Home ยป The Forest and the Trees

The Forest and the Trees

Recently while thinking about my personal videogame project, I decided to have a production meeting with myself. I was thinking of what it would take for me to move from pre-production to production.

Well, my producer self told me, your creative documentation is not in place yet. Your ambitions for level design have recently scaled up but you have not done the work of envisioning what you need to build to deliver on these ideas.

Okay fine, my creative self said, I’ll start putting moodboards together and getting my thoughts in order. So I started doing image searches and saving reference photos that might be useful for my project.

One of the image searches I did was, lame as it sounds, “spooky forest.” This is a horror game set on a forested island at night so yeah, “spooky forest” was a place to start. And what I got was a ton of images that pretty much all looked like this:

This was not super helpful in part because I already had this working in UE5. Between the sky light, directional light, and exponential height fog, this is pretty much what my game currently looks like except about half as bright. I used a pale blue color for all the light sources which is pretty much cinematic moonlight.

But then as I looked over the image search I realized there was something I’d overlooked.

It was color. Looking across those images, there are blues, purples, greens, golds, and other colors, and they all give a very different feel to what is generally the same subject. I hadn’t considered varying the ambient light color beyond that initial cinematic moonlight.

My level will have about a half dozen points of interest that I’m calling Hollows. Each hollow will be a small environmental area with some interactivity and storytelling, but functionally each one can also serve as a trap to neutralize one enemy. (The player has no combat abilities in my game.)

I decided that each hollow should have a key color that will be expressed through a soft shift in the ambient color of night. I’ll then look for ways to pull that color into the environmental assets as well and possibly with some more saturated point lights.

So then I got to thinking about how to gradually transition the color of my level’s three main ambient light sources. Unifying them was no problem, that was just a variable for the hex value of the color. But with up to six different lighting states and the player’s ability to freely traverse among them, how should I go about slowly adjusting that color based on location and proximity?

I’m familiar with using lerp functions to gradually shift between two sets of values. But how should I lerp between six sets of values and not just getting vague muck as my ambient color?

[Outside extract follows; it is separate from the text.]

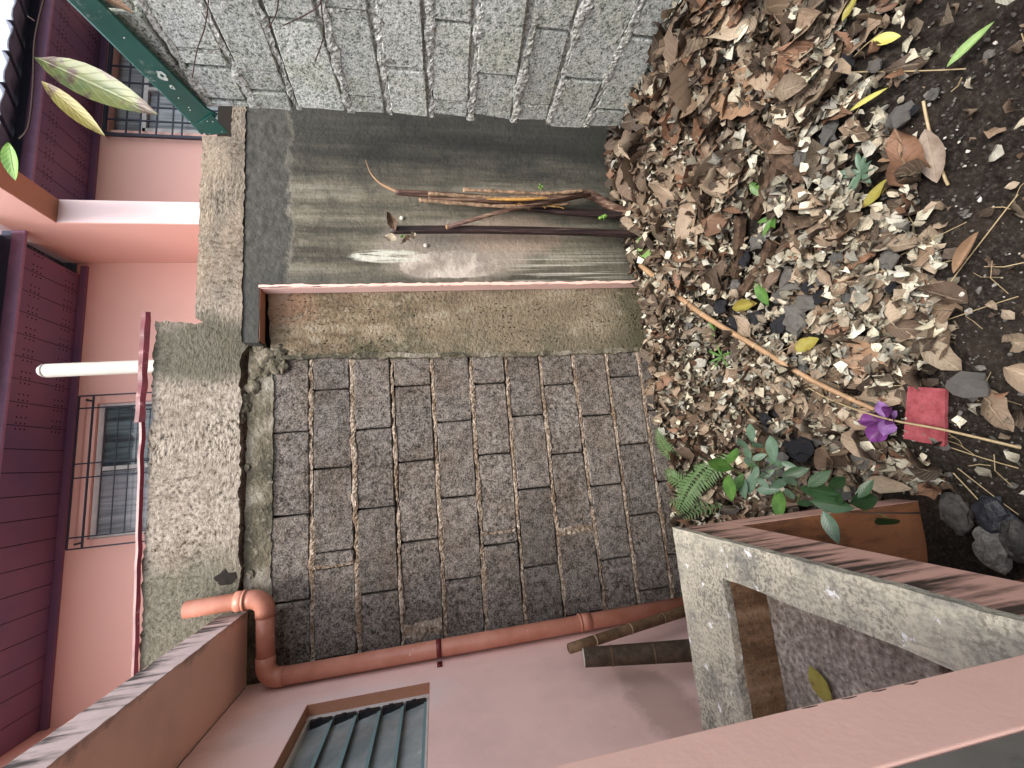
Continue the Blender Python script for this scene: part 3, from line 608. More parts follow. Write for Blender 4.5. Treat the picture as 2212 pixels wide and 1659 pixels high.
# rain pipe
pt_ = thing('rain_pipe', (-.83, 2.12, -1.3), 'terracotta rain pipe on the pink wall, elbowing under the canopy to an open end', 'pipe')
r_ = .0365; pxb = P(1476, 1306, 'y', 2.135); pxt = P(600, 1466, 'y', 2.135)
XP = XW+.045; zE = .765
def arc(c0, u, v, r, n=8): return [Vector(c0)+Vector(u)*(r*math.cos(a))+Vector(v)*(r*math.sin(a)) for a in [i*math.pi/2/n for i in range(n+1)]]
YP = 2.14
m = MB(); m.tube([(XP+.012, YP, -1.6), (XP+.004, YP, -.4), (XP, YP, zE-.07)], r_, 20); m.build('vertical_pipe', M_pipe, pt_, True)
m = MB(); m.tube([(XP, YP, zE-.075)]+arc((XP+.055, YP, zE-.055), (-1, 0, 0), (0, 0, 1), .055)[0:]+[(XP+.09, YP, zE)], r_*1.06, 20); m.build('lower_elbow', M_pipe, pt_, True)
XO = -.505
m = MB(); m.tube([(XP+.085, YP, zE), (XO-.07, YP, zE+.003)], r_, 20); m.build('horizontal_pipe', M_pipe, pt_, True)
m = MB(); m.tube([(XO-.078, YP, zE+.003)]+arc((XO-.055, YP, zE+.058), (0, 0, -1), (1, 0, 0), .055)+[(XO, YP, zE+.085)], r_*1.07, 20); m.build('upper_elbow', M_pipe, pt_, True)
m = MB(); m.tube([(XO, YP, zE+.075), (XO, YP, zE+.12)], r_*1.13, 20); m.tube([(XO, YP, zE+.078), (XO, YP, zE+.088)], r_*1.2, 20); m.build('collar', M_pipe, pt_, True)
m = MB(); m.tube([(XO, YP, zE+.12), (XO-.004, YP, 1.078)], r_*.96, 20, cap=False); m.tube([(XO-.004, YP, 1.0785), (XO, YP, zE+.13)], r_*.86, 20, cap=False); m.build('open_end', M_pipe, pt_, True)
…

I am sure that actual devs would have a straightforward solution, but I’m not a dev, I’m a hacker. I decided to just set an overlap sphere on each hollow and not allow the spheres to intersect each other. When you enter one hollow’s overlap sphere, it sets a new target color value and calculates a lerp between your current ambient color value and the one defined by that hollow. I don’t want this to necessarily go off on every tick or get stuck in a huge while loop, so I just call the lerp function whenever the player moves. The color updates only when your location changes. The closer you get to a hollow, the more the color shifts to its final state.

During my weekly game dev session I worked through all this and got some of the initial coding done. Then I realized I’d once again architected the code in a dumb way that would confuse me later and I redid a bunch of it.

(If you’re a UE Blueprint scripter, I’m trying to keep any changes to an actor confined to the actor’s own blueprint. Other blueprints can send events to the actor that tell it to make the change, but I am trying to avoid casting to the actor and making changes remotely. Otherwise when I’m debugging later, I won’t be able to find the code that changes an actor because it’s in some other blueprint I’ve forgotten about.)

My code isn’t fully functional yet and I have no doubt it will need iteration. I don’t want to have the color be at 100% only if you’re standing directly on the hollow, for example, so I need to clamp the lerp to ensure that half or more of the region defined by the hollow’s overlap sphere shows the true color.

Even when this all works, it’s possible the effect will be too obvious. I may need to desaturate my color choices a bit to keep it subtle: enough to set the mood, to increase the feeling of traversal and of there being distinct areas of the island, but not enough that it’s distracting.

Anyway, all of this is because I ran an image search, saw nothing useful, and then realized everything was useful once I let myself see the forest instead of the trees. And that’s really all I wanted to say this week.